Duas análises do livro de Ciro Gomes e Mangabeira Unger

MARCO AURELIO GARCIA

Uma das surpreendentes consequências da eleição de Fernando Henrique Cardoso é a pobreza do debate de idéias que a ela se seguiu no país. Surpreendente (e paradoxal) porque se esperava que a chegada de um intelectual à presidência abrisse uma discussão em profundidade sobre os rumos do país, sobretudo quando se avolumam sinais de que vivemos o esgotamento do ciclo histórico iniciado, para nós, nos anos 30.
O desafio intelectual que esta nova situação criou é grande, sobretudo porque coincide e, em certa medida, é produto do colapso do comunismo, da crise da social-democracia e dos impasses do nacional-desenvolvimentismo.
Não obstante, o que está em jogo, boa parte dos intelectuais e políticos se encontram mergulhados em certa perplexidade.
O governo não foi capaz de propor mais do que suas receitas de combate à inflação, como se a formulação de um novo projeto nacional se resumisse a isto.
A oposição, confinada aos pequenos espaços institucionais que lhe sobraram e enfrentando dificuldades em organizar reações na sociedade, não tem sido capaz de ir muito mais além de uma estratégia defensiva.
O pensamento crítico -nas universidades ou na imprensa- está adormecido e as poucas exceções apenas confirmam a regra.
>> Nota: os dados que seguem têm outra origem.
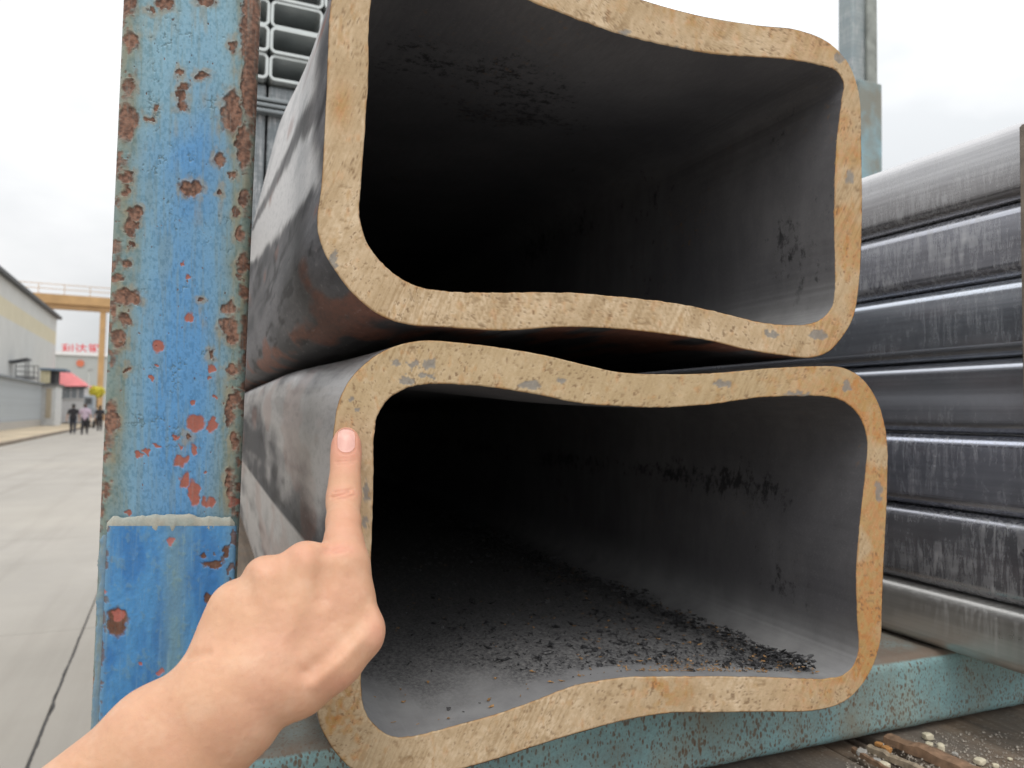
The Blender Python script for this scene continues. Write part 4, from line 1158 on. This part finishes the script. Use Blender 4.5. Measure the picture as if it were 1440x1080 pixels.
lying('wood_splinter', on_z(1222, 1056, zz), on_z(1318, 1098, zz), 0.007, 0.005, PALW, 'thin pale splinter of wood lying on the deck in front of the beam', 'splinter', 8)
lying('wood_splinter', on_z(1200, 1058, zz), on_z(1268, 1098, zz), 0.004, 0.004, BRW, 'thinnest dark splinter of wood nearest the bare deck board', 'splinter', 12)
def pebble(px, py, spx, mat, label, cat, name, group=None, asp=0.75):
    c = on_z(px, py + spx * 0.3, zz); dist = float(np.dot(c - EYE, FW)); r = spx * dist / FOC * 0.5
    bm = bmesh.new()
    bmesh.ops.create_icosphere(bm, subdivisions=2, radius=1)
    sd_ = random.random() * 50
    q = Matrix.Rotation(random.random() * 6.28, 3, 'Z')
    for v in bm.verts:
        k = 0.8 + 0.45 * float(fbm(np.array(v.co.x * 1.3 + sd_), np.array(v.co.y * 1.3 + v.co.z * 1.7), 3, 2))
        # chipped flat sides
        co_ = v.co * k
        for ax in range(3): co_[ax] = max(-0.72, min(0.72, co_[ax]))
        v.co = q @ Vector((co_.x * 1.35, co_.y * 1.1, co_.z * asp * 1.25))
    zmin = min(v.co.z for v in bm.verts)
    for v in bm.verts: v.co = Vector((c[0], c[1], zz - zmin * r)) + v.co * r
    o = bm_obj(name, bm, mat)
    return tag(o, label, cat, group)
PEB = simple('pale_stone', (0.62, 0.56, 0.42), 0.8, 0, 0.15, 200, 0.3, 0.0005)
PEBG = simple('grey_stone', (0.40, 0.38, 0.35), 0.85, 0, 0.15, 200, 0.3, 0.0005)
ORG = simple('orange_brown_chip', (0.46, 0.22, 0.07), 0.8, 0, 0.25, 200)
gp = 'stone chips on the deck'
pebble(1305, 1036, 13, PEB, 'squarish cream stone chip close against the teal beam', 'stone chip', 'stone_chip', gp)
pebble(1307, 1047, 12, PEB, 'oval cream stone chip between the squarish chip and the batten', 'stone chip', 'stone_chip', gp, 0.6)
pebble(1323, 1053, 12, PEB, 'upright cream stone chip beside the oval chip above the batten', 'stone chip', 'stone_chip', gp, 1.0)
pebble(1378, 1070, 15, PEB, 'large yellowish stone chip alone on the open grey deck', 'stone chip', 'stone_chip', gp, 0.6)
pebble(1400, 1077, 8, PEB, 'small pale stone chip at the frame edge beyond the large yellowish chip', 'stone chip', 'stone_chip', gp)
pebble(1212, 1058, 16, PEBG, 'greyish stone chip next to the bare deck board', 'stone chip', 'stone_chip', gp, 0.6)
pebble(1232, 1070, 13, PEBG, 'greyish stone chip lodged between two thin splinters', 'stone chip', 'stone_chip', gp, 0.6)
pebble(1244, 1075, 14, PEB, 'cream stone chip at the bottom among the splinters', 'stone chip', 'stone_chip', gp, 0.6)
pebble(1420, 1067, 6, PEB, 'tiny white stone chip farthest along the open deck', 'stone chip', 'stone_chip', gp, 0.6)
pebble(1343, 1060, 8, PEBG, 'small grey stone chip in the dust right above the batten', 'stone chip', 'stone_chip', gp, 0.6)
pebble(1236, 1047, 10, ORG, 'dark orange wood chip touching the beam foot', 'wood chip', 'wood_chip', 'orange wood chips', 0.7)
pebble(1247, 1054, 13, ORG, 'bright orange wood chip just in front of the darker one', 'wood chip', 'wood_chip', 'orange wood chips', 0.7)
# grit in the dust
vs, fs = [], []
for i in range(900):
    p = on_z(1190 + 260 * random.random(), 1030 + 60 * random.random(), zz)
    if p[1] > YP - 0.004 or p[1] < 0.2: continue
    s = 0.0004 + 0.0013 * random.random() ** 3; k = len(vs)
    for dx, dy, dz in ((-1, -.6, 0), (1, -.7, 0), (0.2, 1, 0), (0, 0, 1.1)): vs.append(p + np.array([dx, dy, dz]) * s * random.uniform(0.6, 1.3))
    fs += [(k, k + 1, k + 3), (k + 1, k + 2, k + 3), (k + 2, k, k + 3)]
gr = link('grit', mesh('grit', vs, fs), simple('grit', (0.36, 0.32, 0.27), 0.9, 0, 0.5, 400))
tag(gr, 'loose grey grit scattered over the deck in front of the beam', 'grit', kind='stuff')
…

Como se não bastasse isto, o presidente adotou o hábito de desqualificar toda a crítica (e os críticos) à sua política.
Só pelo fato de romper com esta modorra, o livro de Ciro Gomes e Mangabeira Unger deveria ser saudado como uma contribuição ao debate sobre os caminhos de nosso desenvolvimento, sufocado, como observam os autores, pela prioridade (ou exclusividade?) dada ao programa antiinflacionário.
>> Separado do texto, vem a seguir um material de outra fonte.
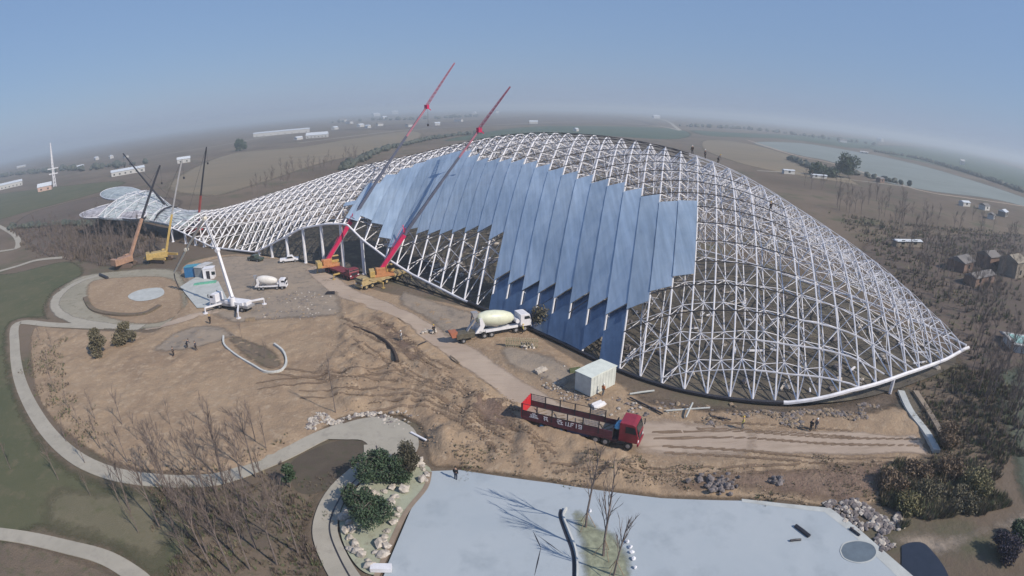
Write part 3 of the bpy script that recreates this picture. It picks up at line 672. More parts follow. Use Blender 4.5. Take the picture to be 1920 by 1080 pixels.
b = MB(); b.box(-7.0, -6.92, -1.28, 1.28, 1.1, 3.0)
for k in range(6): b.box(-7.05, -6.99, -1.28+k*.5, -1.2+k*.5, 1.1, 3.0)
b.build('tailgate', mat('bright_red_gate', (.5, .02, .03), .5, 0, .15, 2), tr)
b = MB(); b.box(3.95, 4.05, -1.25, 1.25, 1.3, 2.5); b.build('headboard', mat('dark_headboard', (.06, .05, .06), .7), tr)
b = MB()
for k in range(4): b.rock((4.35, -.5+k*.35, 2.3+.25*math.sin(k*2)), .42, k)
b.build('tarpaulin_bundle', mat('light_blue_sheet', (.18, .46, .66), .5, 0, .2, 3), tr)
b = MB()
for k in range(26): b.tube((-6.6+k*.4, -1+(k*37 % 20)/10, 1.42), (-6.0+k*.4, -.9+(k*53 % 20)/10, 1.46), .05)
tag(b.build('timber_scraps', wood, tr), kind='stuff')
for x in (5.9, 3.3, 2.15): axle(x, .5, tr, 1.05, x < 5)
for x in (-2.0, -3.2, -4.4): axle(x, .5, tr, 1.05, True, blue)
b = MB(); b.box(-1.3, 1.3, -1.2, -1.0, .55, .95); b.box(-1.3, 1.3, 1.0, 1.2, .55, .95); b.build('side_guard', mat('dark_blue_tank', (.03, .04, .10), .6), tr)
# ---- concrete mixers
def mixer(name, loc, rz, label, drumm, group=None):
    t = empty(name, loc, rz, label, 'mixer truck', group)
    cabover(t, 3.1, 5.0, .95, 3.0, white, 1.2, .25)
    b = MB(); b.box(-4.3, 4.6, -.45, .45, .7, 1.0); b.build('chassis', white, t)
    b = MB(); b.lathe((-4.0, 0, 3.15), (1, 0, -.13), [(0, .55), (.5, .85), (1.6, 1.2), (3.0, 1.3), (4.6, 1.18), (5.8, .85), (6.3, .45)], 28); b.build('drum', drumm, t, smooth=True)
    b = MB(); b.prism([(-4.7, 1.0), (-3.6, 1.0), (-3.0, 2.2), (-3.5, 3.4), (-3.9, 3.4), (-3.8, 2.2)], -1.0, -.75); b.prism([(-4.7, 1.0), (-3.6, 1.0), (-3.0, 2.2), (-3.5, 3.4), (-3.9, 3.4), (-3.8, 2.2)], .75, 1.0)
    b.box(-4.0, -3.6, -1, 1, 1.0, 1.3); b.build('drum_frame', white, t)
    b = MB(); b.prism([(-4.9, 4.3), (-3.9, 4.3), (-4.1, 3.5), (-4.6, 3.3)], -.5, .5); b.build('hopper', greyst, t)
    b = MB(); b.prism([(-4.6, 2.9), (-4.4, 3.0), (-5.6, 1.3), (-5.8, 1.35)], -.3, .3); b.build('chute', greyst, t)
    b = MB(); b.box(-3.0, 2.6, -1.25, -1.0, 1.0, 1.35); b.box(-3.0, 2.6, 1.0, 1.25, 1.0, 1.35); b.build('fender', white, t)
    b = MB(); b.cyl((2.7, 0, 1.9), (0, 1, 0), .35, 2.0, 12); b.build('water_tank', white, t)
    b = MB()
    for sg in (-.25, .25): b.tube((-4.9, .9+sg*.0, 1.0), (-4.4, .9, 3.9), .04)
    for k in range(7): b.tube((-4.87+k*.07, .7, 1.2+k*.4), (-4.87+k*.07, 1.1, 1.2+k*.4), .03)
    b.tube((-4.9, .7, 1.0), (-4.4, .7, 3.9), .04); b.tube((-4.9, 1.1, 1.0), (-4.4, 1.1, 3.9), .04); b.build('ladder', greyst, t)
    for x in (3.9, 2.3, -2.0, -3.2): axle(x, .5, t, 1.0, x < 0)
    return t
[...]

Sem desconsiderar a importância da estabilidade monetária, eles se propõem enfrentar a discussão estrutural, a segunda etapa da luta contra a inflação, que consideram eminentemente política.
A tentação da polêmica fácil, poderia levar ao questionamento da idéia defendida no livro de que "a primeira etapa da luta contra a inflação foi técnica" (pág. 41), quando, em realidade, tratou-se de uma gigantesca operação política. Poder-se-ia ainda discutir o papel que Ciro Gomes teve na condução do Plano Real, sobretudo em temas como os da abertura comercial, política industrial e salarial, que ocupam lugar importante no livro.
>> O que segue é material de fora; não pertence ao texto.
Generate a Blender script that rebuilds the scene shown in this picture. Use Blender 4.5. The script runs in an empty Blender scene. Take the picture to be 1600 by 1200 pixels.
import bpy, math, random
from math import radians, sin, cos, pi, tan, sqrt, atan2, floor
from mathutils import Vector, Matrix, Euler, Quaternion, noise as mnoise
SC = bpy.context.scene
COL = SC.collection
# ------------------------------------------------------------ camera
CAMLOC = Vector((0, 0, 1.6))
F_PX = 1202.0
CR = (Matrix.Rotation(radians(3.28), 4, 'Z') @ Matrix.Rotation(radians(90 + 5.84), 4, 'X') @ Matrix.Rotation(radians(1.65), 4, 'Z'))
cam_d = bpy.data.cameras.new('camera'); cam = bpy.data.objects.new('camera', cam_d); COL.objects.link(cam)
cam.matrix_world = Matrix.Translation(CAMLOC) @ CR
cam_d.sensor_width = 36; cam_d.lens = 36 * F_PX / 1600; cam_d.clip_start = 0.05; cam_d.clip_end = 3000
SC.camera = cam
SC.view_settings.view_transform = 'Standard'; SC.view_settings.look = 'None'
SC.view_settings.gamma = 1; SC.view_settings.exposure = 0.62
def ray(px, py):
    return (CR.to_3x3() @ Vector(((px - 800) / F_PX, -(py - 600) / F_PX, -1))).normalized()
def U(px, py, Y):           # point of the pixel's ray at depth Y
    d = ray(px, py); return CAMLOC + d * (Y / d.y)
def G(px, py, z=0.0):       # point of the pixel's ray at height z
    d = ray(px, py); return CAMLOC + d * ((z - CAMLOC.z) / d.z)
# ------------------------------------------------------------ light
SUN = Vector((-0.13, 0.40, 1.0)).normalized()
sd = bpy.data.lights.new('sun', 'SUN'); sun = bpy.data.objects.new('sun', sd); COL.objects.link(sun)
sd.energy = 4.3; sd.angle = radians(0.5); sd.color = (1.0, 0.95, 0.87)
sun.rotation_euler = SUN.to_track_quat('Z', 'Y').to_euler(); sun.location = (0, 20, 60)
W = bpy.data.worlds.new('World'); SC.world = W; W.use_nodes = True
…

O mais importante, no entanto, é discutir idéias e não desqualificar seus autores.
Eles retomam um tema que a oposição agitou no debate eleitoral de 1994: a necessidade de um consenso que permita resolver articuladamente a consolidação da estabilidade monetária, com a "moderação das desigualdades sociais" e a formulação de um projeto nacional.
Para romper com o dualismo que produz, ao mesmo tempo, riqueza e miséria, afirmam que o país necessita uma nova alternativa produtiva. Esta passa pela necessidade de discutir como refinanciar o desenvolvimento, o que exige criar novas condições para incrementar a poupança nacional.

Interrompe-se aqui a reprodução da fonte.